■ Stated task: In the listing that follows, locate the line containing "0.235), 0.5, 0.10, 3, 0.1, 30, 0.35)" and the line containing "house('A', 'nearest stone". Retype exactly those two lines and every line between them, and nothing more.

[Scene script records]
******************************

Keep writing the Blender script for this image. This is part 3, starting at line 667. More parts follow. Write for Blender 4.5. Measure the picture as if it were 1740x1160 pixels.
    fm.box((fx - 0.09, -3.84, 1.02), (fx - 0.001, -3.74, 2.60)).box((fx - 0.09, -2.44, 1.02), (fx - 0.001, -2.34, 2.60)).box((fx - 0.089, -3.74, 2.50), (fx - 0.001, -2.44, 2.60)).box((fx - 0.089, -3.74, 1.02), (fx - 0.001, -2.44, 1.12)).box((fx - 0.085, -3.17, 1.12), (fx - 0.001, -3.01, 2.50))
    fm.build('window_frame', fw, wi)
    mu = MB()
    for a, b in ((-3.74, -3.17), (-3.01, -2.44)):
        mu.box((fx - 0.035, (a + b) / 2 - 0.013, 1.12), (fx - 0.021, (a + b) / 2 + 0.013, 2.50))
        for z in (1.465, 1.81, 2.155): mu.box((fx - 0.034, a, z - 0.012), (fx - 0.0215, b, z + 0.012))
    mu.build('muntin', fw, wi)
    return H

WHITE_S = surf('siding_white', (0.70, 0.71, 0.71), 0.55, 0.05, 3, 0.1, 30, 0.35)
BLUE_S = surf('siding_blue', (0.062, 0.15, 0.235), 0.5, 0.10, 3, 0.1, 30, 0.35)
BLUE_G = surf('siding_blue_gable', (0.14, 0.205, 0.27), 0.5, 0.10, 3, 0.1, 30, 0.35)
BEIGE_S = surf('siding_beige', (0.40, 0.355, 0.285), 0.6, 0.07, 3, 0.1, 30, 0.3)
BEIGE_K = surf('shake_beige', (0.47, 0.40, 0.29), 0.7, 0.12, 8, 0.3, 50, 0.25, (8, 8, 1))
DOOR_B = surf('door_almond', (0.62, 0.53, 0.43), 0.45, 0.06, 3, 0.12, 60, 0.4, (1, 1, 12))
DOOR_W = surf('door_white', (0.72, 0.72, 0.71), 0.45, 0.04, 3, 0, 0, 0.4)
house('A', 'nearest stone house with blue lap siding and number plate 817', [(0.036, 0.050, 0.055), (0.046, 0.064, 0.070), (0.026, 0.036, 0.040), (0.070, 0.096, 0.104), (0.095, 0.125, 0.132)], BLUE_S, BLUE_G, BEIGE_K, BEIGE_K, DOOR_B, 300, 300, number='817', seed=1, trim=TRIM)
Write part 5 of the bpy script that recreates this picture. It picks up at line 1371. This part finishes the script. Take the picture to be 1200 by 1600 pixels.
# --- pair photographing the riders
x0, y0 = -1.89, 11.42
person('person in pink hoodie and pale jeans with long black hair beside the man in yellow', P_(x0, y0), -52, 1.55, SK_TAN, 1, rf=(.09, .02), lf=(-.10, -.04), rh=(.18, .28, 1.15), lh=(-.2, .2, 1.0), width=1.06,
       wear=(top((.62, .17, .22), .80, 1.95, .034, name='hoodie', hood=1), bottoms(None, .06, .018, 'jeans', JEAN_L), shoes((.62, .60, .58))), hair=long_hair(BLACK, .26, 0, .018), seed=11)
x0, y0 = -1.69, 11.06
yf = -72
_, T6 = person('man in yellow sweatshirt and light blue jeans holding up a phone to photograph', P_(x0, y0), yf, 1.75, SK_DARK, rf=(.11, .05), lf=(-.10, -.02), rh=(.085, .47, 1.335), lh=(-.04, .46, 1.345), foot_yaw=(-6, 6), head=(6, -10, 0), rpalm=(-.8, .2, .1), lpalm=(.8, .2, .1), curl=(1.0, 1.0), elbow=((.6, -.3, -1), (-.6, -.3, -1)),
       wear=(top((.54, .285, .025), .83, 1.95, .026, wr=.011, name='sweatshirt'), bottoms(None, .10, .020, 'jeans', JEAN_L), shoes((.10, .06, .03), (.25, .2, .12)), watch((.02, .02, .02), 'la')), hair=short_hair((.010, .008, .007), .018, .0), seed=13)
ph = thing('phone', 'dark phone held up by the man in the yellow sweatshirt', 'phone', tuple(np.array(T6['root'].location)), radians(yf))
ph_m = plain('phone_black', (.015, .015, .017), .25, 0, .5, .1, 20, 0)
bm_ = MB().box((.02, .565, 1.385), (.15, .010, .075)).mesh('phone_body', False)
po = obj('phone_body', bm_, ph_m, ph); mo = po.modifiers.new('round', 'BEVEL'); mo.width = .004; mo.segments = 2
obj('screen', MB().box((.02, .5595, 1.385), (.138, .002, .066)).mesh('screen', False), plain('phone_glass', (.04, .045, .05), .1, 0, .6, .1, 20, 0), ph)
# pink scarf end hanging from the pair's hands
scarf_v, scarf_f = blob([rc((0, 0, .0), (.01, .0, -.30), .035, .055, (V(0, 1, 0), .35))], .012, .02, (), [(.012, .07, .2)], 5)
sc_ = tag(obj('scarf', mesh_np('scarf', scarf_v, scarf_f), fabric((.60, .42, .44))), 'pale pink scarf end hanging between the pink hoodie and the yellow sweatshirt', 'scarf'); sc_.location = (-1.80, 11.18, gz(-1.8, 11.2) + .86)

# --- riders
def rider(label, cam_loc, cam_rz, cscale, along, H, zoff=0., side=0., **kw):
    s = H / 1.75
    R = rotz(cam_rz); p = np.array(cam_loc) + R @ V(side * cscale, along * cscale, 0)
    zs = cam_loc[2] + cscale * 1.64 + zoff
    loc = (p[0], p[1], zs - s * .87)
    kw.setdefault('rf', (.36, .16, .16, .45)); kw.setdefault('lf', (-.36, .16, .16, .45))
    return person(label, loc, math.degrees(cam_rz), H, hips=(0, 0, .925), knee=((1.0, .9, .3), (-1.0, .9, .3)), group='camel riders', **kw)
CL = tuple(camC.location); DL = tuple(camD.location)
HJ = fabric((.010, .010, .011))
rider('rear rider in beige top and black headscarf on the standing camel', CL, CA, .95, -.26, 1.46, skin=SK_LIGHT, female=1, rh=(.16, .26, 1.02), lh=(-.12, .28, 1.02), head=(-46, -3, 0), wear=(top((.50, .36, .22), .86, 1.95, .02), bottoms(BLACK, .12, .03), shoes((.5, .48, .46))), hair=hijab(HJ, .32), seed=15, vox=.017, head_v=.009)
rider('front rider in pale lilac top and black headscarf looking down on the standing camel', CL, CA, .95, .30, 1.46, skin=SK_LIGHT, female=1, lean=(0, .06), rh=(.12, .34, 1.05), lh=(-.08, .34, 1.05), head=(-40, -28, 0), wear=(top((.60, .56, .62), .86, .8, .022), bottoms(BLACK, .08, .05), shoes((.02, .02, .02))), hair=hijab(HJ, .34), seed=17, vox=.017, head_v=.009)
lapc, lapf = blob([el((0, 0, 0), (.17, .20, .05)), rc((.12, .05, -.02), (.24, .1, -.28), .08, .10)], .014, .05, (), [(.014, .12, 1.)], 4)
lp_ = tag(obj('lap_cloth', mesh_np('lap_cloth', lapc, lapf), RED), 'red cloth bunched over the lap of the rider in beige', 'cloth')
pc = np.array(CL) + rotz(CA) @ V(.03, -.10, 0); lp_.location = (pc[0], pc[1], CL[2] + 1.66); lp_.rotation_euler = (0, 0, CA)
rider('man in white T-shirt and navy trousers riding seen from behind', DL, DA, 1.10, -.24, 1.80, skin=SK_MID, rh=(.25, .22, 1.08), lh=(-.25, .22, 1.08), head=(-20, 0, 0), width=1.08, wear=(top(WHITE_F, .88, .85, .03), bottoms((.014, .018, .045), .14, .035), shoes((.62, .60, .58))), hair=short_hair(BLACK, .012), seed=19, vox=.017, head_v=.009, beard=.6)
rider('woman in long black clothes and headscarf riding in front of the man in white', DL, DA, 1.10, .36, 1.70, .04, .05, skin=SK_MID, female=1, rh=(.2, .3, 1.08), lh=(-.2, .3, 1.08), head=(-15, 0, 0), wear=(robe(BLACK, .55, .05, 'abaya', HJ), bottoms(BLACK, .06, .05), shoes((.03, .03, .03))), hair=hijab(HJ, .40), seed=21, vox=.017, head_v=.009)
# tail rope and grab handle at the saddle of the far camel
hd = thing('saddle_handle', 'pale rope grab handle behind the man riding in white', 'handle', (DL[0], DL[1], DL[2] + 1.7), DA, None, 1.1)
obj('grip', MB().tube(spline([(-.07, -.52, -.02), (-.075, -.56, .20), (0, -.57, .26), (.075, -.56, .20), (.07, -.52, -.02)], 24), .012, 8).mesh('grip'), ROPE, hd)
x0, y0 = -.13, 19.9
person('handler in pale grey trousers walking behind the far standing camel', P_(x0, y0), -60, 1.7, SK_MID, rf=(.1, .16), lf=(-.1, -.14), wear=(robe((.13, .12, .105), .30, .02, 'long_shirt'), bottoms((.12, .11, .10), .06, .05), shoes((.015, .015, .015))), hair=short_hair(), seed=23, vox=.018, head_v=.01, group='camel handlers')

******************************

■ Response:
BLUE_S = surf('siding_blue', (0.062, 0.15, 0.235), 0.5, 0.10, 3, 0.1, 30, 0.35)
BLUE_G = surf('siding_blue_gable', (0.14, 0.205, 0.27), 0.5, 0.10, 3, 0.1, 30, 0.35)
BEIGE_S = surf('siding_beige', (0.40, 0.355, 0.285), 0.6, 0.07, 3, 0.1, 30, 0.3)
BEIGE_K = surf('shake_beige', (0.47, 0.40, 0.29), 0.7, 0.12, 8, 0.3, 50, 0.25, (8, 8, 1))
DOOR_B = surf('door_almond', (0.62, 0.53, 0.43), 0.45, 0.06, 3, 0.12, 60, 0.4, (1, 1, 12))
DOOR_W = surf('door_white', (0.72, 0.72, 0.71), 0.45, 0.04, 3, 0, 0, 0.4)
house('A', 'nearest stone house with blue lap siding and number plate 817', [(0.036, 0.050, 0.055), (0.046, 0.064, 0.070), (0.026, 0.036, 0.040), (0.070, 0.096, 0.104), (0.095, 0.125, 0.132)], BLUE_S, BLUE_G, BEIGE_K, BEIGE_K, DOOR_B, 300, 300, number='817', seed=1, trim=TRIM)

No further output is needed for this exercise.